_WHAT IS ASKED:_
Return exactly, and only, the lines from the one holding "Generate a Blender" through the one holding "1.28), (0, 0, 0, 1)))", both included; the pictures stay out.

_LISTED RECORDS:_
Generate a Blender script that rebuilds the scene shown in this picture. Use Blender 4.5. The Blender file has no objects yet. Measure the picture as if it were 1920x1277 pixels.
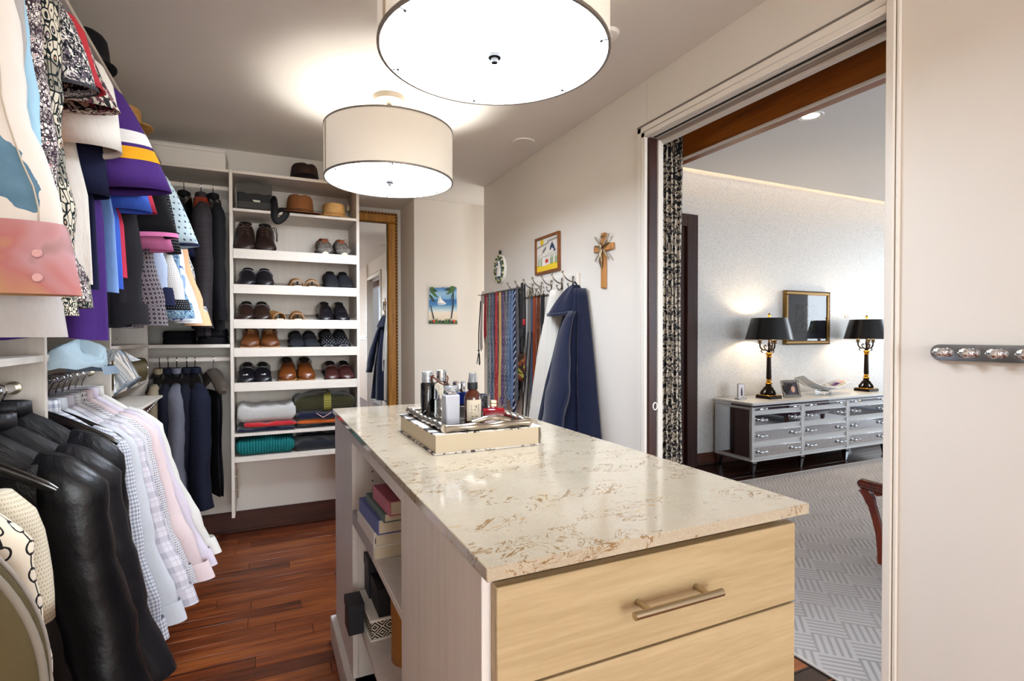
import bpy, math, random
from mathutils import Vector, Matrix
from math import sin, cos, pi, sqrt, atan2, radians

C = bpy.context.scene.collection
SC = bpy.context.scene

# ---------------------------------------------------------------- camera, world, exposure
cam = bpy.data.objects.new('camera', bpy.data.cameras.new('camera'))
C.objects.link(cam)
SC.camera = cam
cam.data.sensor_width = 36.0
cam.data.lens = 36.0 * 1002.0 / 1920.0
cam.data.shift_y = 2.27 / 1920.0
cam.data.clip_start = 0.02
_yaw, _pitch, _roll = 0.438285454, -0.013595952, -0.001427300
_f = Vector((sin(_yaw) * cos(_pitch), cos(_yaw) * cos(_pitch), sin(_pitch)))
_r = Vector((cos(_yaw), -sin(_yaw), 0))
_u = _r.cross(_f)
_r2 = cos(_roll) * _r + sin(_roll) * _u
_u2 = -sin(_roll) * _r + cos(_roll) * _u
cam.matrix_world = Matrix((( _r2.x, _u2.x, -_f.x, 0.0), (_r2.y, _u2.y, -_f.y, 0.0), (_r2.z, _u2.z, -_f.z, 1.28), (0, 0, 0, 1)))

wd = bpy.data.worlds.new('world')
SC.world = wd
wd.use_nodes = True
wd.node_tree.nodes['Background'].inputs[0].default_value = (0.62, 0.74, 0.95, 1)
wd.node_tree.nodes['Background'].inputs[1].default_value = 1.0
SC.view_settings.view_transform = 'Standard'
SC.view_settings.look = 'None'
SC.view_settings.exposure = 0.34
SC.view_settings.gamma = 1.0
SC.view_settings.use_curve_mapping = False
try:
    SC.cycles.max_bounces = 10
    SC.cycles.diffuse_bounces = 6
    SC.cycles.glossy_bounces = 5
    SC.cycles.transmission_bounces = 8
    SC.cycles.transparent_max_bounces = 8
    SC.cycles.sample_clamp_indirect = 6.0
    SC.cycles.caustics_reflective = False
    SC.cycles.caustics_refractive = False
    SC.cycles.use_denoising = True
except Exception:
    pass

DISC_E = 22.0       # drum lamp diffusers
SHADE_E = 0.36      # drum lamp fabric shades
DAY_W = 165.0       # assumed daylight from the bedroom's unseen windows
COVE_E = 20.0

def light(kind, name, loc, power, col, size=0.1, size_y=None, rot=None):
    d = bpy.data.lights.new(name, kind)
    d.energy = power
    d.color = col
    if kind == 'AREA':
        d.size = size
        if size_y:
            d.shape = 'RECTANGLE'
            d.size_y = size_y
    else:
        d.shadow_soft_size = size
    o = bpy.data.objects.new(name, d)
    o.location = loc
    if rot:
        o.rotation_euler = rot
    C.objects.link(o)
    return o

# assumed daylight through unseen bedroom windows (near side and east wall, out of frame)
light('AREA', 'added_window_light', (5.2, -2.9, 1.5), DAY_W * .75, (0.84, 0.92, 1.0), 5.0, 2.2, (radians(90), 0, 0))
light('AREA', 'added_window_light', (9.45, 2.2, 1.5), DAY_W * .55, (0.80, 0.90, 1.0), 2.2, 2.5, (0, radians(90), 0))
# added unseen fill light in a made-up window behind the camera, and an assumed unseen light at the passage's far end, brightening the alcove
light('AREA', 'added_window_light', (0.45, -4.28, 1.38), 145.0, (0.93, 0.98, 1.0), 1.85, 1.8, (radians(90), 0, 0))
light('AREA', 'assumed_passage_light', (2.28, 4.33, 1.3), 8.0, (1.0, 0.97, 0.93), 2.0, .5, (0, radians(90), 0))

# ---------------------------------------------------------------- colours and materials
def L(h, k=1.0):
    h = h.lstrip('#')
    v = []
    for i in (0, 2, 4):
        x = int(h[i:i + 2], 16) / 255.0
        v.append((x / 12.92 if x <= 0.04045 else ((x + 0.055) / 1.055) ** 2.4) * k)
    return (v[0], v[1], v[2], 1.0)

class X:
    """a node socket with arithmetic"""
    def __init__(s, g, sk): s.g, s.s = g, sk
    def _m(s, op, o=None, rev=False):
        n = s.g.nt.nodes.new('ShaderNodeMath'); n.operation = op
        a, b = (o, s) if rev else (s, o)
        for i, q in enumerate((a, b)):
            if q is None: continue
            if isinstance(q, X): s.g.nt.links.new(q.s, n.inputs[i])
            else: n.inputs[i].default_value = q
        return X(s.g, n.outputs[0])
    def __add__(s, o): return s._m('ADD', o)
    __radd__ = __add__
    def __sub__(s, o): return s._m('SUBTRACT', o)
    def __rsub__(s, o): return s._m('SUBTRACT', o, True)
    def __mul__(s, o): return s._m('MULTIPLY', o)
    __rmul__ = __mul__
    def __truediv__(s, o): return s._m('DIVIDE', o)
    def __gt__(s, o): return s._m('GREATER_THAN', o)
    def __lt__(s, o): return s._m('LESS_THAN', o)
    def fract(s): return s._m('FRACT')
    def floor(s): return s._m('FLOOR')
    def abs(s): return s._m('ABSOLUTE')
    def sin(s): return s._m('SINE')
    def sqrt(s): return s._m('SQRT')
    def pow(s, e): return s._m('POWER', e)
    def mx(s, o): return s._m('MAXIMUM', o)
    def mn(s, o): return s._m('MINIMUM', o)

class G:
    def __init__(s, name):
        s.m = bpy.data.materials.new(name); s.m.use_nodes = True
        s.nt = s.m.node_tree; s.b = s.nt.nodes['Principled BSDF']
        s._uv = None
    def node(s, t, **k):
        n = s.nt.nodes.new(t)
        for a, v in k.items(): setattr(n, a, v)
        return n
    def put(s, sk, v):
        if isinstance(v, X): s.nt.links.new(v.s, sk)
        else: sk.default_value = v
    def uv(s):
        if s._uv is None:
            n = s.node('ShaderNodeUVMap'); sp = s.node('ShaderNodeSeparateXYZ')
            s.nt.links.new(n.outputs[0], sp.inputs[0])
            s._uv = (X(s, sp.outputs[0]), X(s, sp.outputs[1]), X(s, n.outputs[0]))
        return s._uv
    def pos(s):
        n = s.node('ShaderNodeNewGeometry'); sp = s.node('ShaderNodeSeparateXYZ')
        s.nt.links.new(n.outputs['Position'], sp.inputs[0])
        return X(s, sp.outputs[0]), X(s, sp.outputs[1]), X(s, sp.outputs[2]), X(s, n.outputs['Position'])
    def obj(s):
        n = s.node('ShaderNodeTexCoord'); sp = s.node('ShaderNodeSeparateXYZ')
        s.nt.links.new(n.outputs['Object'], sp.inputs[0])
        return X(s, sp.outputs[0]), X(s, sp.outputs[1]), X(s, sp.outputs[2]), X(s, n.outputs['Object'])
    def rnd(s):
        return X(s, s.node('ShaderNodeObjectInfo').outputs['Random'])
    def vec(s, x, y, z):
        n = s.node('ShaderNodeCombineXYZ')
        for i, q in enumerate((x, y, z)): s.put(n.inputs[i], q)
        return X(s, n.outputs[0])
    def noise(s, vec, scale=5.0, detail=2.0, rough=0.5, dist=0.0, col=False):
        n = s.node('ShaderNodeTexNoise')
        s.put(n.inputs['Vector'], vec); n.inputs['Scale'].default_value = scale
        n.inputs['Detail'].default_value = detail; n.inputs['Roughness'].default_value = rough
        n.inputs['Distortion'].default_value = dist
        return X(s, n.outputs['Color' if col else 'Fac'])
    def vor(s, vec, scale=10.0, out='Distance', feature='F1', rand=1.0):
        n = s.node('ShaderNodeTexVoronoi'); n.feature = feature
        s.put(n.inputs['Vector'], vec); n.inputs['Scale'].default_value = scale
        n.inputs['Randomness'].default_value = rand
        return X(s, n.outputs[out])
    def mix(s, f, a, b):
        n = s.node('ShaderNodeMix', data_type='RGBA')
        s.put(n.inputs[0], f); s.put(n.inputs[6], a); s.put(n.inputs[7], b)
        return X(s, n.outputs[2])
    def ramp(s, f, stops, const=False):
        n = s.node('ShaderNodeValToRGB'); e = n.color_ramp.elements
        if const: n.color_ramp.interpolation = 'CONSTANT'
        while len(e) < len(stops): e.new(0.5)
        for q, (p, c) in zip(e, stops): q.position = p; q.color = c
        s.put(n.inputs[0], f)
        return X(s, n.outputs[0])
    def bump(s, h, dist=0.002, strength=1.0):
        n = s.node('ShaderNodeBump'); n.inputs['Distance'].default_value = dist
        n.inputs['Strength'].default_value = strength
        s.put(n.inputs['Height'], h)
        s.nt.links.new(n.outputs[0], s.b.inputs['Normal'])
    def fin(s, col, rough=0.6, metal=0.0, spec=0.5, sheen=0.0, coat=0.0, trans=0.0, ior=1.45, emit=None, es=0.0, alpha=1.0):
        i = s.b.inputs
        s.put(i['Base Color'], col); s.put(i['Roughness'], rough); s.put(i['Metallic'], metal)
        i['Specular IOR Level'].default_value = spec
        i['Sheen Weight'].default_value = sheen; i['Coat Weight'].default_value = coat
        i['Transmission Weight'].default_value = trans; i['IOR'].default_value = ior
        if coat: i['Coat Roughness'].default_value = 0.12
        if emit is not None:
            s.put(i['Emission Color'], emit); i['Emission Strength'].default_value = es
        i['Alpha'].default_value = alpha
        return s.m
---
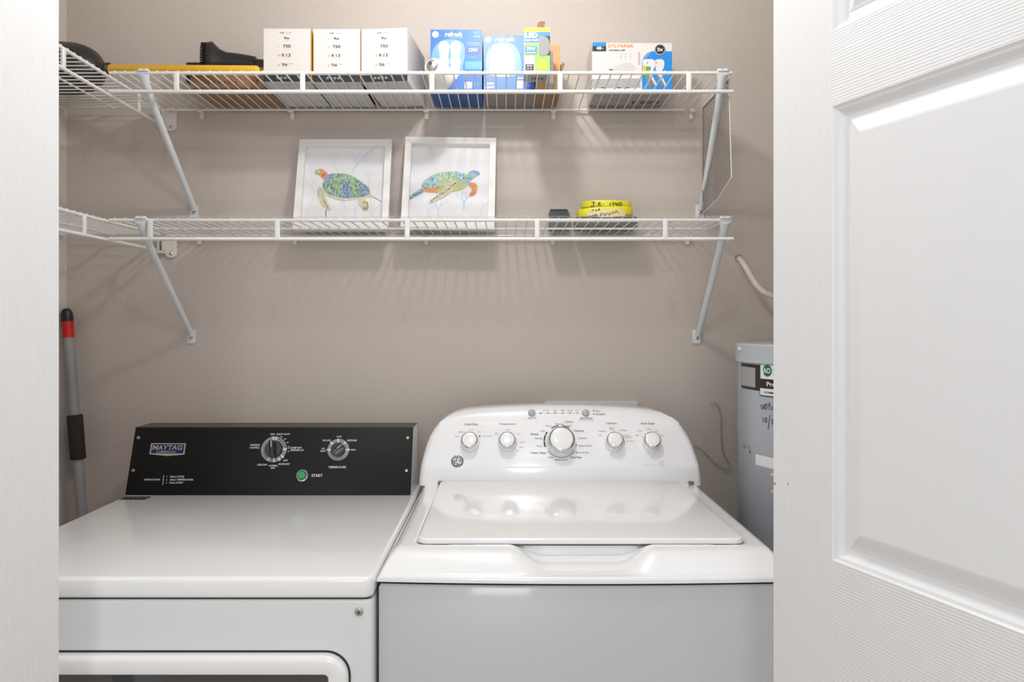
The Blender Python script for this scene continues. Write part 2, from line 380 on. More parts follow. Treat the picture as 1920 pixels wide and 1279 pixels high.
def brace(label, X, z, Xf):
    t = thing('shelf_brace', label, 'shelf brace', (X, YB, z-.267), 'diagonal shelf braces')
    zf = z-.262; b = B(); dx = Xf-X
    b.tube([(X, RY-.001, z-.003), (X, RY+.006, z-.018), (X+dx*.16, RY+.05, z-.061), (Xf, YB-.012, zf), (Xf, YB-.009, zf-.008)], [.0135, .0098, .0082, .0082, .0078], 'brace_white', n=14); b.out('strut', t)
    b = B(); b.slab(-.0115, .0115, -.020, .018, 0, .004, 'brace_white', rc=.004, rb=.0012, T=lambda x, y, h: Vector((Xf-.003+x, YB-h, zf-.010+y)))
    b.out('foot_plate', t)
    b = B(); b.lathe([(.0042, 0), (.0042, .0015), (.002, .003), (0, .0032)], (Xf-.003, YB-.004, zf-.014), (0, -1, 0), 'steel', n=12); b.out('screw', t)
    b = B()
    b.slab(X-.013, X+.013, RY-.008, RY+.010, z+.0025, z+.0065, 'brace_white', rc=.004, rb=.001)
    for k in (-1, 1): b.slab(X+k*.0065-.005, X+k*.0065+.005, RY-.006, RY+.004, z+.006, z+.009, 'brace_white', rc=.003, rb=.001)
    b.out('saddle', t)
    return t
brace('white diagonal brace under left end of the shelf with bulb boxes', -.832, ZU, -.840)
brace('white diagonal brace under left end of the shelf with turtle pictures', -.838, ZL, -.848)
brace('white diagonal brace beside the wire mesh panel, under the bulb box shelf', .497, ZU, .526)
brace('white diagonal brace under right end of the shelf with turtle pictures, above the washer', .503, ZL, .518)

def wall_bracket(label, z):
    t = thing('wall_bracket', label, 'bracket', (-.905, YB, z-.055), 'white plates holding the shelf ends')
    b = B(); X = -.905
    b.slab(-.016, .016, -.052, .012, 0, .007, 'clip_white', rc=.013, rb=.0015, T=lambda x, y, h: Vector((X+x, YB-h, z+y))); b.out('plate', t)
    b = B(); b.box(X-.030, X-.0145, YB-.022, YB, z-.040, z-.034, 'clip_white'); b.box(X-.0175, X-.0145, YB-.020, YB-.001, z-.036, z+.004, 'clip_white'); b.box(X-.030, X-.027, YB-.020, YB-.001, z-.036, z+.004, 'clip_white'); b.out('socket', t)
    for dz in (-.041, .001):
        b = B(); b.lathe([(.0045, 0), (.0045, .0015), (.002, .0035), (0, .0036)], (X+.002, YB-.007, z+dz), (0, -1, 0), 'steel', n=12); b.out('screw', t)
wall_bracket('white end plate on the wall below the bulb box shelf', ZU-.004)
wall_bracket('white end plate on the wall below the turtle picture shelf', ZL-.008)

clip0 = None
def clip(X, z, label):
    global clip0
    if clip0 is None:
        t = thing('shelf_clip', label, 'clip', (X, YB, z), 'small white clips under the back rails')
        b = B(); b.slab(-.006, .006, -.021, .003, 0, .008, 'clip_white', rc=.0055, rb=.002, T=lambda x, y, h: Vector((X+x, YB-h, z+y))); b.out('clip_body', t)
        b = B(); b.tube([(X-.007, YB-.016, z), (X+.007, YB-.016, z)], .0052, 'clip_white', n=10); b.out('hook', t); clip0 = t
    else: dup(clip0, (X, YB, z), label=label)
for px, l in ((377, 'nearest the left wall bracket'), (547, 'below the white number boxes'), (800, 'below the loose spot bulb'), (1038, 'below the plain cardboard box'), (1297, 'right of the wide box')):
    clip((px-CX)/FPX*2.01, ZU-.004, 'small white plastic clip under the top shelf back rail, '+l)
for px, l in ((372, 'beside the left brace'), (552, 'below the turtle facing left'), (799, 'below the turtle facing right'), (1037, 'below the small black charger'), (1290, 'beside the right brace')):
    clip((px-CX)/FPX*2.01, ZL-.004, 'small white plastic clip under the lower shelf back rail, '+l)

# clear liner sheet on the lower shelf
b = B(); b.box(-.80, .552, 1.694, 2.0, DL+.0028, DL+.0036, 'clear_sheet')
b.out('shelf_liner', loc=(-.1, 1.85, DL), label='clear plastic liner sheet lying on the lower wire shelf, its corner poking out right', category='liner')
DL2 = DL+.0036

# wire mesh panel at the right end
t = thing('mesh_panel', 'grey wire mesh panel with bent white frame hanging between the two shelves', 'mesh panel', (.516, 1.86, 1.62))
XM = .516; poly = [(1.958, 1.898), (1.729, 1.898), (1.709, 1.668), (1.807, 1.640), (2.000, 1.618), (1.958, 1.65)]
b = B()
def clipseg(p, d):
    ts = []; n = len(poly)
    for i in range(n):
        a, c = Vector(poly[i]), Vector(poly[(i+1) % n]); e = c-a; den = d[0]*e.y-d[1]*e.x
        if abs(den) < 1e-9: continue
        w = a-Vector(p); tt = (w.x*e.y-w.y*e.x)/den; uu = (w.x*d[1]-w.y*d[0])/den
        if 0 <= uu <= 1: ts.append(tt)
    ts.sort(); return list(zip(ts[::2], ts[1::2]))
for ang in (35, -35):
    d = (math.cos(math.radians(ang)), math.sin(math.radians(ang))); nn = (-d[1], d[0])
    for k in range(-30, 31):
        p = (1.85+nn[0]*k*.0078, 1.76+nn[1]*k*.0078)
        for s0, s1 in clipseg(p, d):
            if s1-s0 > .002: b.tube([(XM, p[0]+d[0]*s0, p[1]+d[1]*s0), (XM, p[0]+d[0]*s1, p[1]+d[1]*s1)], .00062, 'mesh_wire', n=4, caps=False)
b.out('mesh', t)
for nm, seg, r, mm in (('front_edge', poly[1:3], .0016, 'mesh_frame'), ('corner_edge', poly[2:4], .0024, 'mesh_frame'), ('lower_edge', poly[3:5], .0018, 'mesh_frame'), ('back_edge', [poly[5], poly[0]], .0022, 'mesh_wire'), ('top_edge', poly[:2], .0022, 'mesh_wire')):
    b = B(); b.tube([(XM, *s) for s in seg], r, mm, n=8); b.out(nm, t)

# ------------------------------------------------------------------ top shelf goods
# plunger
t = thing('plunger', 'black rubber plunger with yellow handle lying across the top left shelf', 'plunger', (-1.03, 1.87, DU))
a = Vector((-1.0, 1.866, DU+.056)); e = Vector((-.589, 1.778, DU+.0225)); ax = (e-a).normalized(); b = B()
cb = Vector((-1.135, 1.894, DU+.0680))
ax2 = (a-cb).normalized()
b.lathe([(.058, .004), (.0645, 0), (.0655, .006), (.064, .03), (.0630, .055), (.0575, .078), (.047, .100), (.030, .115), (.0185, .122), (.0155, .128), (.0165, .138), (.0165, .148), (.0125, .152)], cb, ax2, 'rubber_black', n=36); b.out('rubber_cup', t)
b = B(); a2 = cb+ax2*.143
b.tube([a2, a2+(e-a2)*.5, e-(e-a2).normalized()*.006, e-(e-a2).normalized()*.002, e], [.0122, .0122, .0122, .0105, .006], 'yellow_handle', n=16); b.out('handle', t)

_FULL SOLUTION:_
Generate a Blender script that rebuilds the scene shown in this picture. Use Blender 4.5. The Blender file has no objects yet. Measure the picture as if it were 1920x1277 pixels.
import bpy, math, random
from mathutils import Vector, Matrix
from math import sin, cos, pi, sqrt, atan2, radians

C = bpy.context.scene.collection
SC = bpy.context.scene

# ---------------------------------------------------------------- camera, world, exposure
cam = bpy.data.objects.new('camera', bpy.data.cameras.new('camera'))
C.objects.link(cam)
SC.camera = cam
cam.data.sensor_width = 36.0
cam.data.lens = 36.0 * 1002.0 / 1920.0
cam.data.shift_y = 2.27 / 1920.0
cam.data.clip_start = 0.02
_yaw, _pitch, _roll = 0.438285454, -0.013595952, -0.001427300
_f = Vector((sin(_yaw) * cos(_pitch), cos(_yaw) * cos(_pitch), sin(_pitch)))
_r = Vector((cos(_yaw), -sin(_yaw), 0))
_u = _r.cross(_f)
_r2 = cos(_roll) * _r + sin(_roll) * _u
_u2 = -sin(_roll) * _r + cos(_roll) * _u
cam.matrix_world = Matrix((( _r2.x, _u2.x, -_f.x, 0.0), (_r2.y, _u2.y, -_f.y, 0.0), (_r2.z, _u2.z, -_f.z, 1.28), (0, 0, 0, 1)))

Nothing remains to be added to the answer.